CONWAY: So the same senators that just voted to confirm this man whose integrity is not in doubt, 92-6, two short weeks ago, we’re supposed to believe I think the derogatory descriptions you just made of him? That's not fair. It was Senator Schumer who said about Mr. Rosenstein on the Senate floor on April 24th, and I quote --


COOPER: Senator Schumer has said this raises concerns. He’s saying essentially this is a cover-up today.

CONWAY: Well, he's wrong. It’s not a cover-up. In fact, the president makes clear in the letter the fact Mr. Comey assured the president that he is not under investigation.

COOPER: When did he say that? On what occasions did he do that?


CONWEY: In the letter, the president says -- the president says -- that's between the president of the United States and Director Comey and telling him on three occasions, he assured him he is not under investigation, Anderson. But at the same time, he is taking the recommendation of his deputy attorney general and the attorney general of the United States that it is time for fresh leadership and to restore integrity at the FBI.

This is what leaders do. They take decisive action based on the information they’re provided. That's what President Trump did today.

COOPER: You don't think it looks odd at all that the president of the United States is firing the guy who's leading the investigation into the president's White House and the people around the president?

CONWAY: Well, let me repeat that the president has been told by the FBI director that he is not under investigation.

COOPER: But there is an --

CONWAY: It's right in the president's letter.

COOPER: Well, the president's letter is -- I mean, yes. The president gratuitously in his letter says, while I greatly appreciate you informing me on three separate occasions that I’m not under investigation, he then goes on to say that he agrees with the decision to fire, to let go Comey.

But -- I mean, clearly, this White House is under investigation. The people around the president, the people around the president are under investigation. You would agree with that, yes?

CONWAY: No, I don't. I know that you -- that some are obsessed with --


COOPER: You don't believe -- James Comey said there's an ongoing investigation.

CONWAY: The president is not under investigation. I’m around the president. I’m not under investigation. I can name many people in that same situation. But I know everybody wants to say --

COOPER: You're saying there is no investigation by the FBI that’s ongoing right now into the people around the president of the United States?

CONWAY: I’m saying that -- well, I don't know that. But I’m saying that to the extent that any of that is true, the president himself is -- excuse me, is not the subject of an investigation and most importantly, are you talking about the folks who were involved in the campaign?


CONWAY: OK. Well, you said the people around the president.
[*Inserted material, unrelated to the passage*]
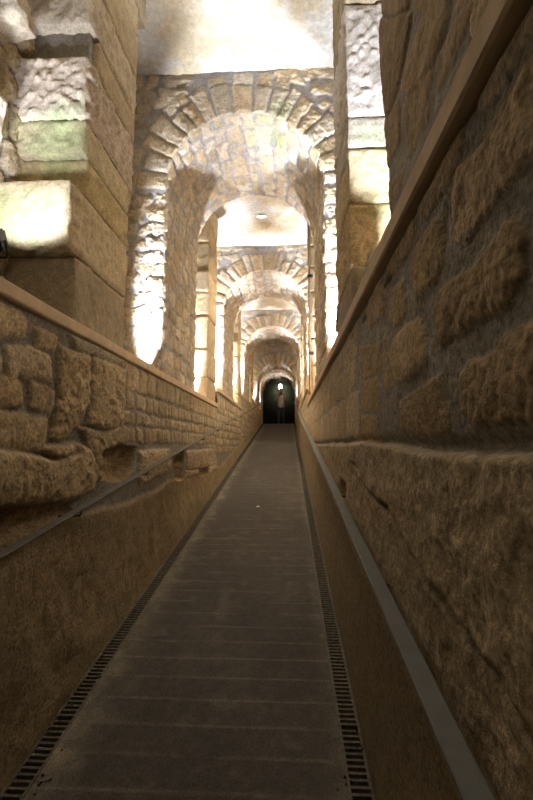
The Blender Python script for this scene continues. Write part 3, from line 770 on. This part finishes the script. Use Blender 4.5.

Are you talking about people who were on --

COOPER: Some of them may still be around the president. Some of them -- I don’t know exactly who is being investigated. There's an ongoing investigation by the FBI.
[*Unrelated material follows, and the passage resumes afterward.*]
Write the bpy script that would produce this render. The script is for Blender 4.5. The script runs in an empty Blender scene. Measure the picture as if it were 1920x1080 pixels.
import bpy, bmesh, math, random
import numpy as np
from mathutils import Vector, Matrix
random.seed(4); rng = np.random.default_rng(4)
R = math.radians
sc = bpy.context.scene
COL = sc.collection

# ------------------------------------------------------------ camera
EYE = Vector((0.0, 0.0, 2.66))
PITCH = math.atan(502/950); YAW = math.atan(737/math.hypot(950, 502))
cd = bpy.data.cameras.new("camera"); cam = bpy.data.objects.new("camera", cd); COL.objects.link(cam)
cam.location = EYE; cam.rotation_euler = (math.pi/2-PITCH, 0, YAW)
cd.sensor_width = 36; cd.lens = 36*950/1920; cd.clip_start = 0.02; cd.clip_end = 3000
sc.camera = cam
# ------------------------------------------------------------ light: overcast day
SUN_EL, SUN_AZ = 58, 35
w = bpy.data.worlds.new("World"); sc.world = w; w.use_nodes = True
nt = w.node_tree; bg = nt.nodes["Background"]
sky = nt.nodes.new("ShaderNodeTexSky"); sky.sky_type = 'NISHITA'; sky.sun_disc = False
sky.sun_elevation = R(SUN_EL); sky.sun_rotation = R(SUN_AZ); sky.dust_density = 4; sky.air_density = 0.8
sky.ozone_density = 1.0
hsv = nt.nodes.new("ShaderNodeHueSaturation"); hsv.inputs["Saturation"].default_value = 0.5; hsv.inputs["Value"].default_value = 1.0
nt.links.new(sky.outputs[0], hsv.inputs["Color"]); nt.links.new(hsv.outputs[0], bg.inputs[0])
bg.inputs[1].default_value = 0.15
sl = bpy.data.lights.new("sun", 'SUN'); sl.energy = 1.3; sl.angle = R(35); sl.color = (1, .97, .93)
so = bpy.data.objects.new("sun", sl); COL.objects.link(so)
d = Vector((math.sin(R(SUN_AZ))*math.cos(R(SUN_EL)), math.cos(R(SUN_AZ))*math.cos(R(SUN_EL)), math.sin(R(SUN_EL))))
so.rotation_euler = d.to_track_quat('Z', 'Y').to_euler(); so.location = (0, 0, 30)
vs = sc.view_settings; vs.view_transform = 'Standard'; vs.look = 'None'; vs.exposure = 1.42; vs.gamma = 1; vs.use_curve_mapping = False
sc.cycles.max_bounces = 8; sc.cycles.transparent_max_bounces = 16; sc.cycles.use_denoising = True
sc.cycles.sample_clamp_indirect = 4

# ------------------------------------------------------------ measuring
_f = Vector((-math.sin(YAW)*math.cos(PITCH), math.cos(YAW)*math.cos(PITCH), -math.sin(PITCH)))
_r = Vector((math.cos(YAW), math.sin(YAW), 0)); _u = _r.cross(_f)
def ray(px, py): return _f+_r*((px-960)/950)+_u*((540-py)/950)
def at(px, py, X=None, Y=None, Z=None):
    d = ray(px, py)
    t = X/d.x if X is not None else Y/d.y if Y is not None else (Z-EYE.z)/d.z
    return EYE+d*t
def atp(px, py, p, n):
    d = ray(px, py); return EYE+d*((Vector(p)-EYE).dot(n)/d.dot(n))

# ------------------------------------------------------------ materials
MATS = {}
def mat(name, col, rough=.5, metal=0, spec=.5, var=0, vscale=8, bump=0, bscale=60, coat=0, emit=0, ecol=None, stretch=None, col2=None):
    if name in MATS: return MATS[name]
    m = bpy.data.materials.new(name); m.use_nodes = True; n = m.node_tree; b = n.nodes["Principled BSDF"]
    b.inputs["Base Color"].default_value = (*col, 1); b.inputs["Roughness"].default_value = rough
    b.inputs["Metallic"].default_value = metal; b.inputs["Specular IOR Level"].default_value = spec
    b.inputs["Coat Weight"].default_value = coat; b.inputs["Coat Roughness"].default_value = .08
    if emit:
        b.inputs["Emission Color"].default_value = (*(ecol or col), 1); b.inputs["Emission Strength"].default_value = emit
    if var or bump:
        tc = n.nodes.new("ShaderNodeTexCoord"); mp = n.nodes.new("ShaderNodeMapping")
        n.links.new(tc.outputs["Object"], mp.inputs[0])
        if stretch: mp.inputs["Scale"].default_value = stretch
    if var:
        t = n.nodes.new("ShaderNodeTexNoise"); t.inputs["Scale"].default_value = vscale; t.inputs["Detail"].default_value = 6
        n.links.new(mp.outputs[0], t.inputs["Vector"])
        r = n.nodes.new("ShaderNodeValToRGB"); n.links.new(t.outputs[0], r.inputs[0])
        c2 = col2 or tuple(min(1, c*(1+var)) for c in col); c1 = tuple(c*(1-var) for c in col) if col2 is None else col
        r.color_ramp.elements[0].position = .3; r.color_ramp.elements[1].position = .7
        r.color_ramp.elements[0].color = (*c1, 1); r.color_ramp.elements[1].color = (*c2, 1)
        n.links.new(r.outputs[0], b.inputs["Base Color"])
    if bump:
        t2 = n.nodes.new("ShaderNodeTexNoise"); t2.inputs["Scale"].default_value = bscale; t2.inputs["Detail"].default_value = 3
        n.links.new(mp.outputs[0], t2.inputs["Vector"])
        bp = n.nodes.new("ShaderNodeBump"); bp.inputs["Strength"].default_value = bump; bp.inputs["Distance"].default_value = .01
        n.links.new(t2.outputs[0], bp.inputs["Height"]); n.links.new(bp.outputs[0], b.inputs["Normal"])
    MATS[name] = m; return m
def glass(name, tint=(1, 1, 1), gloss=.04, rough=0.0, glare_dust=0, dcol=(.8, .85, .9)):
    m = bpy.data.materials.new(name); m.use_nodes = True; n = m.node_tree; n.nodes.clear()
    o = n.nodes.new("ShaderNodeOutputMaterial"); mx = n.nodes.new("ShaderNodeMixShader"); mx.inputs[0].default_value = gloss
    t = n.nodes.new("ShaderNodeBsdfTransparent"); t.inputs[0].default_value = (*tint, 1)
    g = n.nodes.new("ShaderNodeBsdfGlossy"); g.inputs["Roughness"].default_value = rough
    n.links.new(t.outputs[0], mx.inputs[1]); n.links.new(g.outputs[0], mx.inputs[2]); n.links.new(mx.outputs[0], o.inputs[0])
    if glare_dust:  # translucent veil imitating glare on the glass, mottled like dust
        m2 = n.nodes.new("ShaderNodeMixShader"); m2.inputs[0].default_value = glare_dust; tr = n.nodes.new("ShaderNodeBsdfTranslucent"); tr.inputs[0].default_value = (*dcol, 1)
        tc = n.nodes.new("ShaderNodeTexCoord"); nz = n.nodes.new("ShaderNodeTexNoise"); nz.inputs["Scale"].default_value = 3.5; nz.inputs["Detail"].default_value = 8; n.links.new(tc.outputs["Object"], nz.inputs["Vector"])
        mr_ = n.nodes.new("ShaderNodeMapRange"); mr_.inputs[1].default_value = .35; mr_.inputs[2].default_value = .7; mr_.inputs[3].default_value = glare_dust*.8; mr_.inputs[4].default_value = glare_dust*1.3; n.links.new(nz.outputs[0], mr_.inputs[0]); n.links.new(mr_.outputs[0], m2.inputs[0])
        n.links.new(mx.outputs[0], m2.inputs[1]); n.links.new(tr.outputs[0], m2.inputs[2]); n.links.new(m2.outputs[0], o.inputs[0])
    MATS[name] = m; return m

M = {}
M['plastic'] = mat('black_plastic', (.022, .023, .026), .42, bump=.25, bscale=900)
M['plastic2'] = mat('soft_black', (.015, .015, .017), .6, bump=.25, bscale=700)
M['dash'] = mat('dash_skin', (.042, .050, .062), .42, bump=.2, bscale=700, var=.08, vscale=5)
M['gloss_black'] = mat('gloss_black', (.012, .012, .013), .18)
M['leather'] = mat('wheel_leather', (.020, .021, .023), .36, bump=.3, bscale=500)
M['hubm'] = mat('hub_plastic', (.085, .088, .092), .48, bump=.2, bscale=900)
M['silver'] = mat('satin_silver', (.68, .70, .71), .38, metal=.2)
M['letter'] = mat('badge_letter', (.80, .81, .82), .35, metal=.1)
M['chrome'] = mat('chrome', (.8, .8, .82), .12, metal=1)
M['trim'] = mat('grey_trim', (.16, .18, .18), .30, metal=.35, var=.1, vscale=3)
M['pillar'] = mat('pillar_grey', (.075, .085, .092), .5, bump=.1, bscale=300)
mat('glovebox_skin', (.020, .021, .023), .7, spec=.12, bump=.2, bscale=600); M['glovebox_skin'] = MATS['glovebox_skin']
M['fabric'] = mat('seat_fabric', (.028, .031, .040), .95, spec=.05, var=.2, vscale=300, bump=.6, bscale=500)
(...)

CONWAY: -- not investigation of Donald Trump. But again, you want it to be about Russia and this is about, quote, restoring confidence and integrity at the FBI.

COOPER: You want it to allegedly be about restoring confidence in the FBI. But I’m not sure --

CONWAY: No. I’m just reading the deputy attorney general --


COOPER: As many people, this doesn’t restore confidence in the FBI. In fact, a lot of people are raising questions about saying it destroys people's confidence in the FBI about whoever the president may appoint is now going to be in charge of an investigation into people who have been close to the president during the campaign, any potential collusion with Russia.

CONWAY: And today's actions had zero to do with that. And today’s actions have everything to do with what Mr. Rosenstein, the deputy attorney general, who oversees the FBI director and he’s been on the job for two weeks, but he’s been in government for decades and most recently served for President Obama as the U.S. attorney in Maryland.

Anderson, if everybody would read his letter rather than just trying to squeeze it into a sound bite or wonder what he meant --


COOPER: We’re not trying to squeeze it into sound bite. We got two hours. I can read the whole letter over the course of the air tonight.

CONWAY: Well, let’s do that. I would love to read the letter.

COOPER: But --

CONWAY: I’m sure the president would for us to read the letter out loud. Would like me to start?

COOPER: But what I don’t understand --

CONWAY: Do you want to take a passage each?

COOPER: -- in this kind of a letter , why not ask for a special prosecutor at this point? Is that --

CONWAY: This letter is about restoring public confidence at the FBI.


COOPER: Right. But in order to restore public confidence, there's a lot of -- I just talked to Adam Schiff, who’s, you know, the leading Democrat on the House Committee.

CONWAY: Yes, right.

COOPER: Who said we have to have a special prosecutor. John McCain ahs talked about the need for a special prosecutor.

CONWAY: What does it have to do with the letter? You are asking me the core question of why --

COOPER: You're talking about restoring confidence, there’s a lot of people on Capitol Hill who say in order to restore confidence, we need a special prosecutor.


CONWAY: OK. The FBI -- the FBI director reports to the deputy attorney general. The deputy attorney general reports to the attorney general and the attorney general reports to the president of the United States.

This had nothing to do with Russia as much as somebody must be getting $50 every time the word is said I’m convinced on TV. This has nothing to with Russia. It’s everything to do with whether the current FBI director has the president's confidence and can faithfully and capably execute his duties.

The deputy attorney general decided that was not the case. He wrote a very long memorandum about it. He presented it to the attorney general.

The attorney general presented it to the president. The president took the recommendations as he says in his brief, a very powerful letter today. He took their recommendations and he agreed that the only way to restore confidence and trust -- public trust and confidence in its vital law enforcement mission, that of the FBI, was to have a new director.

COOPER: Kellyanne Conway, appreciate your time tonight as always.